Georgina Smith is managing director at Stonehaven
The latest figures released by the Equity Release Council show lending rose 32% year-on-year to its highest point since 2004 at £326 million. This sharp increase suggests pensions are no longer supporting vast numbers of retirees and many are now turning to a lifetime mortgage to provide capital in retirement.
As pension pots are required to stretch further than ever before and people are living longer, lifetime mortgages are gradually playing a bigger role in retirement planning.
Stonehaven believes much of this latest increase is because homeowners aged 55 or over are using a lifetime mortgage to make up the shortfall on their interest-only mortgages, as well as helping loved ones get a foot on the property ladder.
With the mainstream market introducing tightened lending criteria and limiting opportunities for retirees, lifetime mortgages can be a sensible solution for many older homeowners.
Alongside this, the Chancellor’s announcement in this year’s Budget that pensioners will be able to withdraw their entire savings in cash may also be affecting the market.
With these pension changes in mind, it’s important the lifetime mortgage market responds appropriately with flexible products which match the changing aspirations of those in, or approaching, retirement. In response to the Budget, financial advisors should now view a home and retirement savings as one single asset pool to help provide comfort and security in old age.

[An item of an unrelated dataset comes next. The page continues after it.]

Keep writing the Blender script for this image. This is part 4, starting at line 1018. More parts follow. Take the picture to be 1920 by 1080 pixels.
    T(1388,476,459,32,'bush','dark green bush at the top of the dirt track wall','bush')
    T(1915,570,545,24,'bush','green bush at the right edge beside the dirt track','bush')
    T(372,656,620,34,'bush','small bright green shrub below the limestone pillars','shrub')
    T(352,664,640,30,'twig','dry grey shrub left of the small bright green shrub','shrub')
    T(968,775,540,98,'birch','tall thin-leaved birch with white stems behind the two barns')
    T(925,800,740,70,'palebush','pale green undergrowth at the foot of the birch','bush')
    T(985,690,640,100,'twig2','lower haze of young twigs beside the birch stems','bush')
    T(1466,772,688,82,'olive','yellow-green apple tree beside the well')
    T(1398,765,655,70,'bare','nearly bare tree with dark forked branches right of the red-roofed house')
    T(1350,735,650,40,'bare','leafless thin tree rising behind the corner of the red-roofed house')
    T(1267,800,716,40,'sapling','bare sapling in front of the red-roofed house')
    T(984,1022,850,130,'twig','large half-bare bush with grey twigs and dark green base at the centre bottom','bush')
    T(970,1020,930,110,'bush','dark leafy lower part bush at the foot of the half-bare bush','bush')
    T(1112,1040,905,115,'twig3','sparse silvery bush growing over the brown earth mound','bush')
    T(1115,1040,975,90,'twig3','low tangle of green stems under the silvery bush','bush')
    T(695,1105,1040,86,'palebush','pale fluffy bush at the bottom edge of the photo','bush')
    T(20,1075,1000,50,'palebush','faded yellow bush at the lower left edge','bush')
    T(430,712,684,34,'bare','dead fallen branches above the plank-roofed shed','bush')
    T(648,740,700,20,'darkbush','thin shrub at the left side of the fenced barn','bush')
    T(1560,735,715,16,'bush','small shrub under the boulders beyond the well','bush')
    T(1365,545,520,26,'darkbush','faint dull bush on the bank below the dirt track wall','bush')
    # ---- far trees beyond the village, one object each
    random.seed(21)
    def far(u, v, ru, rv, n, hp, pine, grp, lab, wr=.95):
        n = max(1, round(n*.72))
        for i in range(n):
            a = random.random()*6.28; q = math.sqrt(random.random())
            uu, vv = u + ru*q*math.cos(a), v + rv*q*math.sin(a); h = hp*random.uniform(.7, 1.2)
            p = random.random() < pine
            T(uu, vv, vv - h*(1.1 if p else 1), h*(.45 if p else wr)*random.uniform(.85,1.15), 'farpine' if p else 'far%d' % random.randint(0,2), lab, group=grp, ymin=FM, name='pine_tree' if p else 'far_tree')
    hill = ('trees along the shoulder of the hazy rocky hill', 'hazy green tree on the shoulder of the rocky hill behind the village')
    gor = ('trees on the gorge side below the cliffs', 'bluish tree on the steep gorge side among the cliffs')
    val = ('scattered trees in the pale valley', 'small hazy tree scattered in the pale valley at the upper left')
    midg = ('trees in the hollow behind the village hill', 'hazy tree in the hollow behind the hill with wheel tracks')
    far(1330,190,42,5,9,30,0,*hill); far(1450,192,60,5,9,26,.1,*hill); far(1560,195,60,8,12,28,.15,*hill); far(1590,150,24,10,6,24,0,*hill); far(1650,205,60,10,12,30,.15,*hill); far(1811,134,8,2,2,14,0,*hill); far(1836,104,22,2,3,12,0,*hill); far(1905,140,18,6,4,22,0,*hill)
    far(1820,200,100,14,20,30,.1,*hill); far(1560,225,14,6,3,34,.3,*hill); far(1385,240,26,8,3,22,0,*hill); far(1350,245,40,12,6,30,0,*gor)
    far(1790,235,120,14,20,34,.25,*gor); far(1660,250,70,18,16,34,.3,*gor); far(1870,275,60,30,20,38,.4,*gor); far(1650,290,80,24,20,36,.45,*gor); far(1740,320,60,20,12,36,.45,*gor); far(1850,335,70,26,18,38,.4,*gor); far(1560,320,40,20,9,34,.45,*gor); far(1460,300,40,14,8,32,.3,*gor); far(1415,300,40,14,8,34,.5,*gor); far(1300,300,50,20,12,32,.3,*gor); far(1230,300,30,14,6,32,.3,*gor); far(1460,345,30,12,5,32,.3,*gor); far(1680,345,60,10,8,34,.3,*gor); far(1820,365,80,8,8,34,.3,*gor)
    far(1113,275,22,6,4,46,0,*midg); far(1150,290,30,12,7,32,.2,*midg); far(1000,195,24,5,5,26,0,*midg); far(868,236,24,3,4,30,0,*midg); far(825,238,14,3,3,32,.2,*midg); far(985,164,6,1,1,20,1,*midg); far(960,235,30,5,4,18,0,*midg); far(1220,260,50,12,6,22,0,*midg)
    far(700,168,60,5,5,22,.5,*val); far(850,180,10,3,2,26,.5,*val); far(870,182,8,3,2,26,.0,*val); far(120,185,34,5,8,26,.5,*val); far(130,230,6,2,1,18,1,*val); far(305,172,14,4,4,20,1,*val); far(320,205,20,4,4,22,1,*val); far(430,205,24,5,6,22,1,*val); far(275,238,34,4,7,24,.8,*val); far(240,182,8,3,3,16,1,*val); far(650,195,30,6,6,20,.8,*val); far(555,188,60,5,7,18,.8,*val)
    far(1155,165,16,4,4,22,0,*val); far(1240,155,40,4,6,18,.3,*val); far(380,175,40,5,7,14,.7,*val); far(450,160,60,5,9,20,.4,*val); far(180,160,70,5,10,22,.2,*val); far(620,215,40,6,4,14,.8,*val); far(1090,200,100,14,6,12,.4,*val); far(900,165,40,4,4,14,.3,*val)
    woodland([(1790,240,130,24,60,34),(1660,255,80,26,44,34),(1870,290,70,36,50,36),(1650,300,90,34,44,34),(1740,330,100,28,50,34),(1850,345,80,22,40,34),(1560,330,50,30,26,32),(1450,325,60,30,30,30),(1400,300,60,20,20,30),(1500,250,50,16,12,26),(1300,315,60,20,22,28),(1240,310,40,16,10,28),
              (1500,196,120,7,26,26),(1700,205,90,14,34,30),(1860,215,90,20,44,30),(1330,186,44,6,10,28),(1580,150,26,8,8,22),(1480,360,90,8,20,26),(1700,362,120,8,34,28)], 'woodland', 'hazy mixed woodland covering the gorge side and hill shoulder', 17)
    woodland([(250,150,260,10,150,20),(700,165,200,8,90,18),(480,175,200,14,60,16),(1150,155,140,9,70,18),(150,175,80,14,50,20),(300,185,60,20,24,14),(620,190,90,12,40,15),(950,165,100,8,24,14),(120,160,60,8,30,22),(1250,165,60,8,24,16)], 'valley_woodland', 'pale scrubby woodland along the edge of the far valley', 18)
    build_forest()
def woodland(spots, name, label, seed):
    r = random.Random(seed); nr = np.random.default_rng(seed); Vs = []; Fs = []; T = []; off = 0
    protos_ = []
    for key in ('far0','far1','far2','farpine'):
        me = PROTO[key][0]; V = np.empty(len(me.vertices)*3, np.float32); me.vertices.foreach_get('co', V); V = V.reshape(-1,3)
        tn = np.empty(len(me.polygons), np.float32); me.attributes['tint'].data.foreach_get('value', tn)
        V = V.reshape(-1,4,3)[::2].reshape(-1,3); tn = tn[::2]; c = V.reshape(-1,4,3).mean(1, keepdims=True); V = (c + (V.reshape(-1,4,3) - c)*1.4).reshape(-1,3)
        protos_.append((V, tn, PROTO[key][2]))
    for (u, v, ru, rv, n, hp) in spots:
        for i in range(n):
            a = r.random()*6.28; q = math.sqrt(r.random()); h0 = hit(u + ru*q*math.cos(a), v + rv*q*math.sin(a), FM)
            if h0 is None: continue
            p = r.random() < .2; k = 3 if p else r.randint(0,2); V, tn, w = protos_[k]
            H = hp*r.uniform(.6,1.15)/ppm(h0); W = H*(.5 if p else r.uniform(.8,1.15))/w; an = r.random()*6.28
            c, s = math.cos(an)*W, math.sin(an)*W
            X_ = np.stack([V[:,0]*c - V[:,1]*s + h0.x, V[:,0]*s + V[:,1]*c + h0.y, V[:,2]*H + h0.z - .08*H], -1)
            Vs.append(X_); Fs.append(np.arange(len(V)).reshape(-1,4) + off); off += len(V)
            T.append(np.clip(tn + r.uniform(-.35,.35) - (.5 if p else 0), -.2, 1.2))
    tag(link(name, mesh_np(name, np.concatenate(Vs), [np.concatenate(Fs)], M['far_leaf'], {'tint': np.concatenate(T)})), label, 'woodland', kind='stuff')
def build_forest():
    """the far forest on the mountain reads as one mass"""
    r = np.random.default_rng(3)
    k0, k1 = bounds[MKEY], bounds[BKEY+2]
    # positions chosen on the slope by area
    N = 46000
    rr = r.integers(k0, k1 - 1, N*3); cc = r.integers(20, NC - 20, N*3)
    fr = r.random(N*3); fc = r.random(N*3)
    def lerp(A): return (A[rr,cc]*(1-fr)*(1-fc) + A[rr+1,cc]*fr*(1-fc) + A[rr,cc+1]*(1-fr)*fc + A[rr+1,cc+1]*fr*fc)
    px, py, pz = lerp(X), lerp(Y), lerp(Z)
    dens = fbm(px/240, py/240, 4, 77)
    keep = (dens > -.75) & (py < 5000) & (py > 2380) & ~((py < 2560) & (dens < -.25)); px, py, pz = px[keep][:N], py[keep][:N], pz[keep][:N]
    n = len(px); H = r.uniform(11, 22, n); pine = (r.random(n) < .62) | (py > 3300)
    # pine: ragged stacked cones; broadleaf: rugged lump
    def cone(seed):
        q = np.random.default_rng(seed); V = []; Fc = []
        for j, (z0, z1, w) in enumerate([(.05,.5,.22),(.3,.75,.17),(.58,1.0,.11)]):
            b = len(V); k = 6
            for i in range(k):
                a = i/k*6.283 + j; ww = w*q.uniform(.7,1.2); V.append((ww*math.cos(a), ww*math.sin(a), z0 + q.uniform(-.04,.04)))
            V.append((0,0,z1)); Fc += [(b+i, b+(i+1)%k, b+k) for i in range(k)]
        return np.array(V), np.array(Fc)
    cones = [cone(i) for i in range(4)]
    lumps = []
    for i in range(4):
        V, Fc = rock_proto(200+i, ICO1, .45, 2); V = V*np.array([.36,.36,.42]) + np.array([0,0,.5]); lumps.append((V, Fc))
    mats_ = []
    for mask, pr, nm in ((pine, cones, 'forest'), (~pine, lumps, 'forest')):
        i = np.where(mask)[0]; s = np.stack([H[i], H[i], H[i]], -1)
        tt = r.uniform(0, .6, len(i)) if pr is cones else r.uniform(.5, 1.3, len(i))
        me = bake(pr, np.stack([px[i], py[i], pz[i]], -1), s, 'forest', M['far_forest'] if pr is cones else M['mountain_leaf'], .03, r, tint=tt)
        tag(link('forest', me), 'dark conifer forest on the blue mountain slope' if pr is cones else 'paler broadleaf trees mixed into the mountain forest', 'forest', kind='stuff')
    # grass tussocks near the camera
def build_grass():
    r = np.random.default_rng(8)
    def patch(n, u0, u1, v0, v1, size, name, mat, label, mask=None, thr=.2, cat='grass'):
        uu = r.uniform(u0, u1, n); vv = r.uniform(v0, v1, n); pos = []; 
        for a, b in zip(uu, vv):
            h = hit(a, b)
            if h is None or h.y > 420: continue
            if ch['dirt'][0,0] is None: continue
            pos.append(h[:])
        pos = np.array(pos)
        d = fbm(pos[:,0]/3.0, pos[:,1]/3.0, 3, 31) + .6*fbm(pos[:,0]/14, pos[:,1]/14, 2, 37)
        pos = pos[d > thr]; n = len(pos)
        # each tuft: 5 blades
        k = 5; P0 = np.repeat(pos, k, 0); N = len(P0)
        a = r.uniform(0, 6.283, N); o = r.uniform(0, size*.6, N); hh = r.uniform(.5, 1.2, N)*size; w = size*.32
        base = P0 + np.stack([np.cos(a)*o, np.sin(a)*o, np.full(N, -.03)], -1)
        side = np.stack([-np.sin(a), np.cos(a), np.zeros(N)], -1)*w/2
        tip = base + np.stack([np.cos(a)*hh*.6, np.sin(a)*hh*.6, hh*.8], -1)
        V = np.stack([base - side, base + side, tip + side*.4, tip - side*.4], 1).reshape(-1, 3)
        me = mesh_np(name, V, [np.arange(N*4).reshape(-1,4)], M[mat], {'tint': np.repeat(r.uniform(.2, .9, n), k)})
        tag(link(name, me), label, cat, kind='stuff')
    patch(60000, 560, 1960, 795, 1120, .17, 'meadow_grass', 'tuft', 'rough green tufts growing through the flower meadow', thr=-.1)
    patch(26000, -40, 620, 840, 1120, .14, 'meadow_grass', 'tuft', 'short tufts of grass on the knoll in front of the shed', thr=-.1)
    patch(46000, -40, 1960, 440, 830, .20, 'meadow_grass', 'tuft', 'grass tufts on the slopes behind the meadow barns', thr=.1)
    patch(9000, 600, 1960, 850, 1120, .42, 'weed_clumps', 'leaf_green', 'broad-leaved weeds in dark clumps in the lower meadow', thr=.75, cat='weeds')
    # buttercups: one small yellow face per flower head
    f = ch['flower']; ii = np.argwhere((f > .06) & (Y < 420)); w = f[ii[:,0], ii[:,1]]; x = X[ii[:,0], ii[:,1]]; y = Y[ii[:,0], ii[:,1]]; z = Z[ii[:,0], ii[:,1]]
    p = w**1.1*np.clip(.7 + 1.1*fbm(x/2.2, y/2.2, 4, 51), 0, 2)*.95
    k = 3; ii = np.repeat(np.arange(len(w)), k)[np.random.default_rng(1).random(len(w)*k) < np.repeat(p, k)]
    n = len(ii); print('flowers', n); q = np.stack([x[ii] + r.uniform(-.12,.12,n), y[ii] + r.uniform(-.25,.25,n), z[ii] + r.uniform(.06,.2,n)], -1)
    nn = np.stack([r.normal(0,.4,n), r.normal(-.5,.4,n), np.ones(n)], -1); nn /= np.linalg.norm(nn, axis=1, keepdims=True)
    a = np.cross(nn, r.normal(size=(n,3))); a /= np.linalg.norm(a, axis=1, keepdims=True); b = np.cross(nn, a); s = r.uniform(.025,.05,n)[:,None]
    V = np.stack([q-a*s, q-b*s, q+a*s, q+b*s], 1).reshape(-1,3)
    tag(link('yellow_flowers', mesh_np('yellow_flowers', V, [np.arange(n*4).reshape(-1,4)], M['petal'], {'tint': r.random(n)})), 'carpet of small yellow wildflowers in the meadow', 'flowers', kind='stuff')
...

We know increasing numbers of pensioners are set to enter retirement over the coming years burdened by high mortgage debts and credit card bills.
Four in 10 of our customers now use a lifetime mortgage to clear an existing interest-only mortgage.
Worryingly, earlier this year the FCA reported there are now 2.6 million interest-only mortgages due for repayment by 2041. As many as 48% of these face a shortfall at repayment day, with an average figure of around £71,000. For many, a lifetime mortgage will be their only option other than losing their home or downsizing. In response, the lifetime mortgage market is expected to grow further over the coming years. These financial products have dramatically evolved over the last decade, with advisers able to tailor product features around their client’s ever changing needs.
Available to homeowners aged 55 and over, lifetime mortgages allow homeowners to release cash from their properties without losing ownership.
The cash is released as a tax-free lump sum which can be used for any purpose.
The mortgage is typically repaid when the client passes away or moves into long-term care.
The market has always welcomed innovation, with Stonehaven introducing interest payments back in 2006 with other providers following suit more recently.
This was a fresh approach to the standard lump sum product, where interest rolls-up and is added to the outstanding balance.
By being able to choose how much interest to pay, and for how long, the homeowner is in full control of their mortgage and can reduce or even eliminate the impact of interest-roll up.
This means that the remaining equity in the property is not eroded over time and can be passed to future generations as an inheritance.
This innovation has helped the market to grow, and in the last year similar flexible products have been launched by other providers so clients can make one off payments as and when they choose.
This dynamic nature of the lifetime mortgages market fits perfectly with Chancellor George Osborne’s strategic rethink on retirement planning and empowering savers.
Working hard to support advisers increase their awareness of the breadth and depth of lifetime mortgage solutions will be key to building awareness over the coming years.
As more pensioners look to lifetime mortgages to help ease the impact of the interest only time-bomb and others search for a flexible approach to long term financial security in the wake of the pension changes, we expect the lifetime mortgages sector to evolve further.
This will ensure that homeowners are always able to find a solution which meets their own individual needs, but most importantly provides a secure retirement which reduces financial worries in old age.